I found that I had an error in one of my correlation searches because I saw it in the cloud monitoring console. When I fixed the error I suddenly saw that the latency over this specific correlation search was >4 million seconds. Looking into the actual events that the cloud monitoring console is looking at I see scheduled_time is more than a month ago.
Did I do something dumb or is Splunk actually just trying to run all those failed scheduled tasks now and I just need to wait it out? Or is there a way to stop them from running?
I disabled the correlation search already and did a restart from the server controls....

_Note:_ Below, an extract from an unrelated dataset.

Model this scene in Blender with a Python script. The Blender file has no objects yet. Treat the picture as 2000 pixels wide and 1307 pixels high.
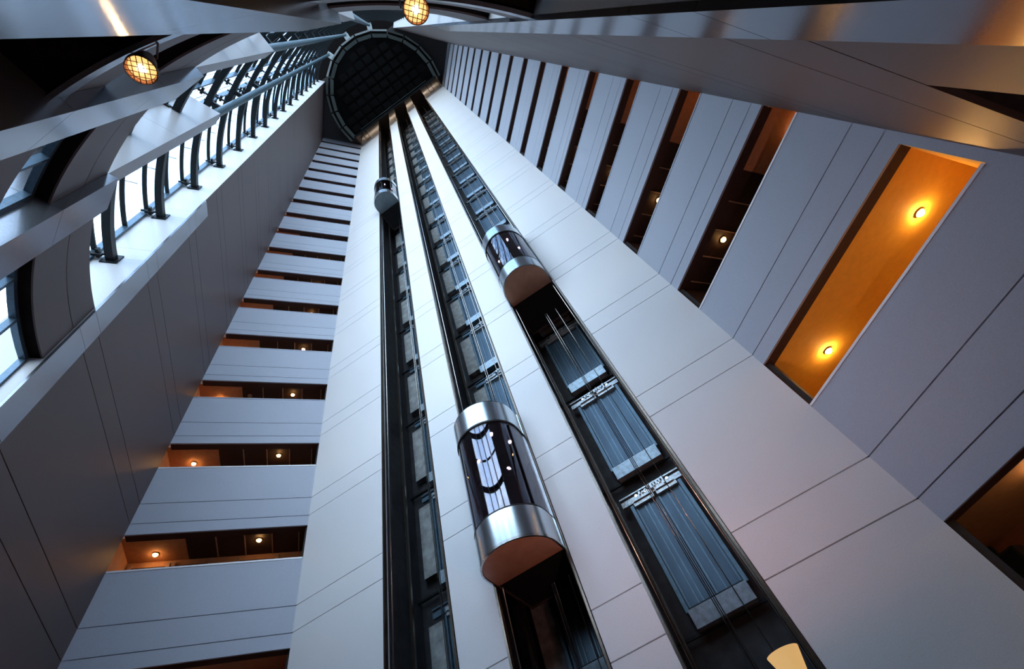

If the correlation search is set to run in Continuous mode (as opposed to real-time) then, yes, Splunk will attempt to re-run the skipped search intervals. Change to real-time mode to avoid that. See https://docs.splunk.com/Documentation/ES/7.1.2/Admin/Configurecorrelationsearches#Change_correlation...for more information.
If the correlation search is set to run in Continuous mode (as opposed to real-time) then, yes, Splunk will attempt to re-run the skipped search intervals. Change to real-time mode to avoid that. See https://docs.splunk.com/Documentation/ES/7.1.2/Admin/Configurecorrelationsearches#Change_correlation...for more information.
That does indeed answer the question on: What is going on, thanks.
Any idea how I could stop it from trying to run an insane amount of searches? Or should I just wait? (Splunk Cloud btw, so can't ssh in and do things.... already restarted from the server settings GUI part)
As mentioned, try changing the CS from continuous to real-time.
Ah sorry I thought you meant that could have prevented this. I tried changing it to real-time but it keeps going through all the scheduled searches....
At least it seems we are already arriving at October 12th so I guess it is almost finished and I can go normally again tomorrow. It just seems like a very weird thing, I'll email my account managers on it to request what Splunk themselves know about this.